Олигархия, зараженная неведеньем, начинает быстро стариться нравственно и физически. На закате она представляет из себя уже не сплоченный союз энергичных и прозорливых деятелей, озабоченных судьбой государства, но сборище черствых стариков, думающих лишь о том, чтобы дожить свои дни без тревог и волнений, крепко держащихся за свои почести, привилегии, престиж. Они будут сопротивляться любым политическим переменам с таким слепым упорством, что могут привести государство на грань катастрофы или даже погубить его (Карфаген во II. веке до P. X., Польша в веке XVIII). Если же перемены все-таки произойдут, по характеру новой власти мы безошибочно сможем определить, кто оказался победителем на этот раз – веденье или его вечный противник.
в) Переход к единовластию
Конкрето абсолютной самодержавной власти одного человека вызывает во всякой душе, избравшей неведенье, такое искреннее восхищение и трепет, какого никогда не может вызвать группа правителей, делящих власть между собой. «Дай нам царя, чтобы он судил нас!» Но ведь «он возьмет сыновей ваших и приставит к колесницам своим… и дочерей возьмет, чтобы они варили кушанье и пекли хлебы… и виноградные и масличные сады ваши лучшие возьмет и отдаст слугам своим… и от мелкого скота вашего возьмет десятую часть; и сами вы будете ему рабами». Все равно «пусть будет царь над нами, и мы будем как прочие народы: будет судить нас царь наш, и ходить перед нами, и вести войны наши» (Кн. Царств, 1, 8).
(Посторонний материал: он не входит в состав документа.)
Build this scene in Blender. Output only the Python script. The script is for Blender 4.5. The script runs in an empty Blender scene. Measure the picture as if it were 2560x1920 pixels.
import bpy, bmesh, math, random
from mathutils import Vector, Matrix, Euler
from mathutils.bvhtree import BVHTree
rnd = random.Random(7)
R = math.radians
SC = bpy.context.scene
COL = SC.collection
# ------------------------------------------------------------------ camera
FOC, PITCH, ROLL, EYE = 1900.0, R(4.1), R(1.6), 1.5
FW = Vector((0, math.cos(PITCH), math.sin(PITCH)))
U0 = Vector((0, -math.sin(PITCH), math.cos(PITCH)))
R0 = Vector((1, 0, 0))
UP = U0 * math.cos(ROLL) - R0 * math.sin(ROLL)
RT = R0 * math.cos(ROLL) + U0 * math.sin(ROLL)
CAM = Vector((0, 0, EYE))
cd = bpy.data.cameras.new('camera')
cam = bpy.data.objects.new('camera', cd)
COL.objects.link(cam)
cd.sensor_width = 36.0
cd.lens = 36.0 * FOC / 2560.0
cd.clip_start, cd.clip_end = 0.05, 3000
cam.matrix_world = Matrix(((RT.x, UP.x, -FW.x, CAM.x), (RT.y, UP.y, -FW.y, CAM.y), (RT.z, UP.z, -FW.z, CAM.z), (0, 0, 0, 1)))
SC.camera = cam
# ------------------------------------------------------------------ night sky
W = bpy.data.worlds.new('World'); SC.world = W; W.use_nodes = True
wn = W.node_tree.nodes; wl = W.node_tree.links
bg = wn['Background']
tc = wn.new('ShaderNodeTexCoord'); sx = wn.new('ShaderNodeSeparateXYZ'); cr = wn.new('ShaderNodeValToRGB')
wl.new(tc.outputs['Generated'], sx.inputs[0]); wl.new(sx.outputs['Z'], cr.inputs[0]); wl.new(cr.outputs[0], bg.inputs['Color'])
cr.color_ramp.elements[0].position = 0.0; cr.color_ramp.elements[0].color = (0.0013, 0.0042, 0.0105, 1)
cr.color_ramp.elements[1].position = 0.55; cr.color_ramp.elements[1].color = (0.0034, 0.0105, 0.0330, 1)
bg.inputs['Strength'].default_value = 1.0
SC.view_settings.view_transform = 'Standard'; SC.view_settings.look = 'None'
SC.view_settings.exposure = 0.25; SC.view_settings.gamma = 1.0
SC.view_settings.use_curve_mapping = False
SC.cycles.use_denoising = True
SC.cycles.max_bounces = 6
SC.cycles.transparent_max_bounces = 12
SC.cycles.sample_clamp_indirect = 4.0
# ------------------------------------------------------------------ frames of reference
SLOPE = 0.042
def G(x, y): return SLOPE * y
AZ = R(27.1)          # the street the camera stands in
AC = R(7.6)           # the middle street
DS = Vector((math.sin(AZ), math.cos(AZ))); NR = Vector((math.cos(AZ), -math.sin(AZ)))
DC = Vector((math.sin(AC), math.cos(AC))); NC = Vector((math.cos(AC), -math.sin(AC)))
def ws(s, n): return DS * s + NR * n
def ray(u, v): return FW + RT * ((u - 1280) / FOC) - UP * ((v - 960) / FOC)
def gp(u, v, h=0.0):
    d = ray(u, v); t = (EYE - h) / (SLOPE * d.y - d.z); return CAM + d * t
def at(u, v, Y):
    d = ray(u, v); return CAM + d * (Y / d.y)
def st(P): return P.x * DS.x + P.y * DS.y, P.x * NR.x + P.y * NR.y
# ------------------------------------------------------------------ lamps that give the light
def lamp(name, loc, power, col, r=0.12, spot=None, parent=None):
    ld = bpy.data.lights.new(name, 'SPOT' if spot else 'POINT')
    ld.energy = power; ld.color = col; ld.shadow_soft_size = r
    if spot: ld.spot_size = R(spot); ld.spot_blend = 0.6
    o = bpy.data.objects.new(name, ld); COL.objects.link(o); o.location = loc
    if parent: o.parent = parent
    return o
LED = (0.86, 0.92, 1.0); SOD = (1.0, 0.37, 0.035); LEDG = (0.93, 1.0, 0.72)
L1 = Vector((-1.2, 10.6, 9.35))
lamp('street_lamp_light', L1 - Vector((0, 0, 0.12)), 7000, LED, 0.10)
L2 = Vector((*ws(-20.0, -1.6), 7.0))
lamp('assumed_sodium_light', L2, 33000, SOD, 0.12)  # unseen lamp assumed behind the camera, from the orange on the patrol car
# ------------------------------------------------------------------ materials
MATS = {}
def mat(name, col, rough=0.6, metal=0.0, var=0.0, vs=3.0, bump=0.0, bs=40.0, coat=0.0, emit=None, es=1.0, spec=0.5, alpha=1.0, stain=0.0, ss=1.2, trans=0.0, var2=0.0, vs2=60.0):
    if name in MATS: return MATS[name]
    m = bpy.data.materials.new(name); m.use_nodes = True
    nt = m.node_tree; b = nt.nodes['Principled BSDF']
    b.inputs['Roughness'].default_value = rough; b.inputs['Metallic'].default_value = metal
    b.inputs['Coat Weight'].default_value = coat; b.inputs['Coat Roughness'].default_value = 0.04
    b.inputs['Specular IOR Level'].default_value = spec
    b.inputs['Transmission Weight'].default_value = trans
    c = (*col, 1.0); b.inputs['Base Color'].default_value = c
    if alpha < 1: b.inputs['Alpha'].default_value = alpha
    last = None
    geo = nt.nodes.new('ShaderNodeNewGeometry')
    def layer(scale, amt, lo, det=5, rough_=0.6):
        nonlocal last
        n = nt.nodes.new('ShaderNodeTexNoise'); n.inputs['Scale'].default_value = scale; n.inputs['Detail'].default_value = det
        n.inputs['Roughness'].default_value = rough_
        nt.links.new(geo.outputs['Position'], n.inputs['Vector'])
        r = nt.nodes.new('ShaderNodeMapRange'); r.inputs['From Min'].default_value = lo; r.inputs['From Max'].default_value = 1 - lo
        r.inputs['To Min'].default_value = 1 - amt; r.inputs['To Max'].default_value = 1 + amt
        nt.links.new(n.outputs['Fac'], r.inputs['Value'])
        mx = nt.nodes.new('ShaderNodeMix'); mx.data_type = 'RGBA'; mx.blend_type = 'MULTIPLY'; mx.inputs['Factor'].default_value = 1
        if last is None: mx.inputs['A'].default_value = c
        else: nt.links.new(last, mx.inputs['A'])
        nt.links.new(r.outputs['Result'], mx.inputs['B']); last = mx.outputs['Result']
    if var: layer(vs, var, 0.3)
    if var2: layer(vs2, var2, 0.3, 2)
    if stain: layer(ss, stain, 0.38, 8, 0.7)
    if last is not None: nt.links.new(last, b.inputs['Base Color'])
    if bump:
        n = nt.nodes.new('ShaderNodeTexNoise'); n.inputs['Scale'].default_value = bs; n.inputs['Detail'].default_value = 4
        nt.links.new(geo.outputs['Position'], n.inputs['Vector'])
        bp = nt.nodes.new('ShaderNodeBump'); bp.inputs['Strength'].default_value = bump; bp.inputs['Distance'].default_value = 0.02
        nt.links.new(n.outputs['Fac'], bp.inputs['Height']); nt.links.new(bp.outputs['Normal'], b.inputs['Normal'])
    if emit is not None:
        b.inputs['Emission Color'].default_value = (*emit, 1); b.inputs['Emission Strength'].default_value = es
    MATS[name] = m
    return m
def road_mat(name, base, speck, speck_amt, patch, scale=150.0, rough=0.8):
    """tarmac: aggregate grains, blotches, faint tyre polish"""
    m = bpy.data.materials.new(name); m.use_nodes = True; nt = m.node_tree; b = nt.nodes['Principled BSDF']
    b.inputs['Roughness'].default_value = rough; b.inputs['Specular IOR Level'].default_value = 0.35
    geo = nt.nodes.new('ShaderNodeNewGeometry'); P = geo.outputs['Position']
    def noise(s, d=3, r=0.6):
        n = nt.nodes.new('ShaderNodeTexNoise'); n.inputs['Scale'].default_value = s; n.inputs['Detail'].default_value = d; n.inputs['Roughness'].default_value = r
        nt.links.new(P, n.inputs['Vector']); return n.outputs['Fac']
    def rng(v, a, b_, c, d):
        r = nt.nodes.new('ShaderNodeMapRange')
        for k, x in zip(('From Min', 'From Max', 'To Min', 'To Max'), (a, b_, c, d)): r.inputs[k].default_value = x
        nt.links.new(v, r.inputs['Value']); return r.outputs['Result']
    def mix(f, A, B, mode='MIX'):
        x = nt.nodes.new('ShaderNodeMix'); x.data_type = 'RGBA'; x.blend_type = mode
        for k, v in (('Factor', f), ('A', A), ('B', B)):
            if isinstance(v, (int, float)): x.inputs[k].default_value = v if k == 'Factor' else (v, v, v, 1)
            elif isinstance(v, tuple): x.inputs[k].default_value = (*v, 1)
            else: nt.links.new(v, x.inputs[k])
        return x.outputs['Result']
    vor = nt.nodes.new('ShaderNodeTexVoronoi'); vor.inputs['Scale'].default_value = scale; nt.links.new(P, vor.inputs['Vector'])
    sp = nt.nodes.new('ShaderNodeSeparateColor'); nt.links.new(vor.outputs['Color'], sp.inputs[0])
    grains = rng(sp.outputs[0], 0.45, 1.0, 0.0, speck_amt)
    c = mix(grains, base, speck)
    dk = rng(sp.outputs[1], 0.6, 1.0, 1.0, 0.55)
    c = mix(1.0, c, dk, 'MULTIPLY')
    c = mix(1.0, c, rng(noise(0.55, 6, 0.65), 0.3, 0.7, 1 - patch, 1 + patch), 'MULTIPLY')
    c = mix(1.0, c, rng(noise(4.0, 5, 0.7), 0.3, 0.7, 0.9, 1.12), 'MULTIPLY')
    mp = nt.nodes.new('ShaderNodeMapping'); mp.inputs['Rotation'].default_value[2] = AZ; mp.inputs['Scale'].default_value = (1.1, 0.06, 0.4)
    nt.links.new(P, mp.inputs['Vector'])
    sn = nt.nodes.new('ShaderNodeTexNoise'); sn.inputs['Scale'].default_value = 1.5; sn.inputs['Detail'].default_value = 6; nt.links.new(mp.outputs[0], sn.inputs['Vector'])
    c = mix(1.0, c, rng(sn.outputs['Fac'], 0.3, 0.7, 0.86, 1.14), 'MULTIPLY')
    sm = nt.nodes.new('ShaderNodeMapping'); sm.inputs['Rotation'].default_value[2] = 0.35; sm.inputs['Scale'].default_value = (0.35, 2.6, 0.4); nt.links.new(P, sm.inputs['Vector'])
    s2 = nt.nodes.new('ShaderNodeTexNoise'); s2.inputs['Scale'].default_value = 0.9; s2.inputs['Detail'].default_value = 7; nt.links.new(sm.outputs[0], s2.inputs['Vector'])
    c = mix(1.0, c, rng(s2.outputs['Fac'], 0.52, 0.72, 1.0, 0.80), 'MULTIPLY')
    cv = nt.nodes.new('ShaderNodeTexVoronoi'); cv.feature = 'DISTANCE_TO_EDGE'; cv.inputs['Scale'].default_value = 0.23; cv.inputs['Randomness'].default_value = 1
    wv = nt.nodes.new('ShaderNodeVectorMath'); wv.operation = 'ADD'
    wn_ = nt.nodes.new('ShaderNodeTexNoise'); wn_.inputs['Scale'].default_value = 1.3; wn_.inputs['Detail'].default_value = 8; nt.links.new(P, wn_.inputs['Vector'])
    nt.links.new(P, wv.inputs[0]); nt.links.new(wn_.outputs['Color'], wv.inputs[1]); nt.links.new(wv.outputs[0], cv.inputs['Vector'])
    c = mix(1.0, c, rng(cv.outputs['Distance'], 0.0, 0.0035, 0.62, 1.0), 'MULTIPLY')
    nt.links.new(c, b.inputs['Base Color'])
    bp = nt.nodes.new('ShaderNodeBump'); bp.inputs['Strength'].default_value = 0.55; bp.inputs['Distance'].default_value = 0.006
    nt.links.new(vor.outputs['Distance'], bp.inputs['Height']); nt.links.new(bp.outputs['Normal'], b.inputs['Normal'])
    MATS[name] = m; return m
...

Желание иметь главу, судью, вождя иногда захватывает народ с такой неудержимой силой, что никакие предостережения на него уже не действуют. Предостерегают же, как правило, избравшие веденье, но ведь в большинстве своем они так или иначе причастны распорядительству, они наверху социальной лестницы и не знают мучений повседневно обнаруживаемого неравенства; им не понять, как сглаживаются эти мучения мыслью, что есть кто-то превыше всех – один, всемогущий, всезнающий, всевидящий, недостижимый. Никакие пороки и преступления властителя не могут уронить его в глазах неведающих подданных. Наоборот! Самые чудовищные злодеяния как бы наглядно демонстрируют дух захватывающую безграничность его я-могу и еще пуще раздувают народное обожание. Даже те, кто становится жертвой произвола, порой не могут совладать с верноподданническим поклонением. Известно, что в тюрьмах НКВД некоторые писали восторженные стихи «вождю и учителю», кричали перед расстрелом: «Да здравствует Сталин!» Больше того: даже те, кто вступает в открытую борьбу с тираном, не желают открыто в этом признаться. Английский парламент в 1640 году нападал только на министров короля, восставшие гезы в Нидерландах взяли себе девизом: «Верны королю, до нищенской сумы»… (То есть тому самому Филиппу II, который грабил их, жег, рубил им головы и в конце наслал на них кровавого Альбу.)